[Stated problem] From the first line of the listing below to the line with "R = math.radians", print each line exactly, and nothing more. Leave out the pictures.

[Information provided]
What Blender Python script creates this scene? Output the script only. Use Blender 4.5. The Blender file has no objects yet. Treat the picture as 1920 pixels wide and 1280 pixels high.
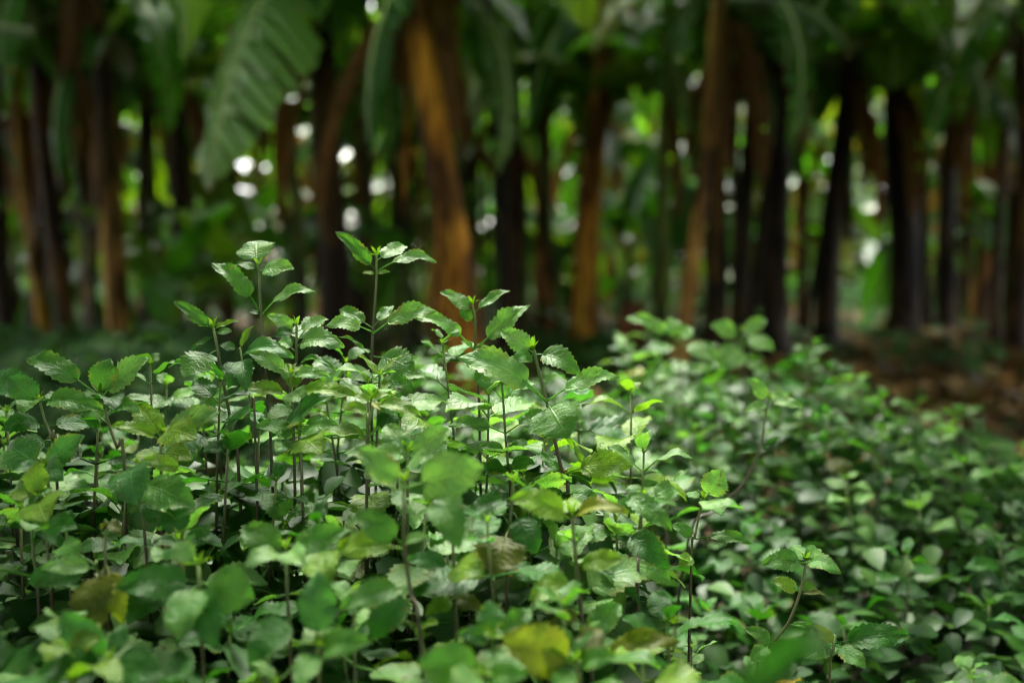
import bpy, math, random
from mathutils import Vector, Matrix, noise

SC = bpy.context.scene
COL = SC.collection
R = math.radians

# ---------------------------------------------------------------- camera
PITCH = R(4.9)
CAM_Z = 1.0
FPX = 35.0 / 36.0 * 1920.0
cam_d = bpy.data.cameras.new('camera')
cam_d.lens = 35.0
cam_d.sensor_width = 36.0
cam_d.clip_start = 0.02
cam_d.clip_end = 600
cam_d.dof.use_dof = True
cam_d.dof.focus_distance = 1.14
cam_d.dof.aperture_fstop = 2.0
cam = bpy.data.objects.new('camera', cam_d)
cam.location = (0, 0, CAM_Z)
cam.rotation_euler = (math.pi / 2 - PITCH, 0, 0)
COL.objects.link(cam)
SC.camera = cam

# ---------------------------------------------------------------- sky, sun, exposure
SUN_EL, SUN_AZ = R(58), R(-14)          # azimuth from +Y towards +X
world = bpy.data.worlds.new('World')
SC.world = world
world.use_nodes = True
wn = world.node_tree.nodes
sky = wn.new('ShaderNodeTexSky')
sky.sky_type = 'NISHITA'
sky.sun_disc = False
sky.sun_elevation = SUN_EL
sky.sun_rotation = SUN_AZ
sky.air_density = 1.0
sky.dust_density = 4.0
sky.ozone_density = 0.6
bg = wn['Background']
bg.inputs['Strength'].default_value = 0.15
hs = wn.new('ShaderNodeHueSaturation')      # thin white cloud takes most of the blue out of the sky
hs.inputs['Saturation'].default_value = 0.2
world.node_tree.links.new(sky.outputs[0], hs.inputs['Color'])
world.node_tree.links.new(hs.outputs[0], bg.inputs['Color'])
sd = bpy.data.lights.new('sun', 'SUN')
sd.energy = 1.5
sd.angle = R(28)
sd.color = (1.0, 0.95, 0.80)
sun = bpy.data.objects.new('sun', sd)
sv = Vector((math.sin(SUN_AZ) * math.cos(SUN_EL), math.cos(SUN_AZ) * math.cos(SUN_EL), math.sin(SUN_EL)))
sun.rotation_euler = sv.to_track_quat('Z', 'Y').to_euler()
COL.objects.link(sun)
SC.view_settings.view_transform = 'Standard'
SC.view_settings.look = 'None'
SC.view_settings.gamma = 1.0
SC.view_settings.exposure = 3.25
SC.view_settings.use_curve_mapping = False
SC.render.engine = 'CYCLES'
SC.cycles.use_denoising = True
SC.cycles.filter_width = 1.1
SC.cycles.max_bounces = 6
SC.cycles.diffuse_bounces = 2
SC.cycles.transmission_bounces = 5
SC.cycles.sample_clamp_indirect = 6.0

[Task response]
What Blender Python script creates this scene? Output the script only. Use Blender 4.5. The Blender file has no objects yet. Treat the picture as 1920 pixels wide and 1280 pixels high.
import bpy, math, random
from mathutils import Vector, Matrix, noise

SC = bpy.context.scene
COL = SC.collection
R = math.radians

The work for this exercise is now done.